Shore’s game-winner was a beauty of a finish on Dustin Brown’s pass on a two-on-one. The Kings would like to see more of that.

“It was great for Shoresy,” Kings coach John Stevens said. “We think Shoresy’s got some offensive ability. To his credit, he’s been a real sound defensive player getting established in the National Hockey League. We think he can score, and he proved that tonight.”


Brown’s scoring touch continues. One season after he potted just 14 goals, the former Kings captain is already halfway to that total through 15 games. His third-period power-play goal tied the contest at 3, and he also added a point on Shore’s overtime clincher. If he can continue to find the back of the net, the Kings’ top line is that much more dangerous.

Parade of penalties. The Ducks’ outrageous penchant for penalties reached new heights with nine trips to the sin bin for a total of 21 minutes. Corey Perry was docked for two penalties and so was Kevin Bieksa. The Ducks have been shorthanded on 67 occasions this season, top 5 in the NHL. Something has to give.

“We talk about discipline, but it’s still tough,” said Ducks forward Rickard Rakell. " ... We just have to be more careful with our sticks.”

Power-play not so powerful. The Ducks’ power-play, simply put, is bad. They’ve converted on less than 12% of their power-play opportunities, which ranks No. 30 in the league. Sure, some of that can be blamed on the absence of key contributors like Ryan Getzlaf, Patrick Eaves, Ryan Kesler and Cam Fowler.
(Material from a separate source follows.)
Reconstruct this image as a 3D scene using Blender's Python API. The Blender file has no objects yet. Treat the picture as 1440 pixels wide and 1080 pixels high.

But right now, it’s not much of an advantage when the opposing team is shorthanded, and Randy Carlyle needs to find a solution.


“I thought the first [chance] was pretty good,” said Ducks assistant coach Trent Yawney. “We just didn’t finish off the play. The other thing I’d say is their penalty kill is like 93[%] or 94%. That’s pretty good. When it got down to it, they kind of shut us down. You have to give them credit too.”

Ryan Miller shines again. He only played 10:44 after replacing John Gibson, but the Ducks’ No. 2 again showed that he’s deserving of more opportunities. He might receive the call Thursday against his former team, the Vancouver Canucks, with Gibson now in concussion protocol. But the way the former Vezina trophy winner is playing, he shoudn’t be called on only when there’s consecutive games or an injury.

“He’s been terrific and Gibson has been as well, so you gotta have that,” said Yawney. " ... As we go forward here we’re going to need them both.”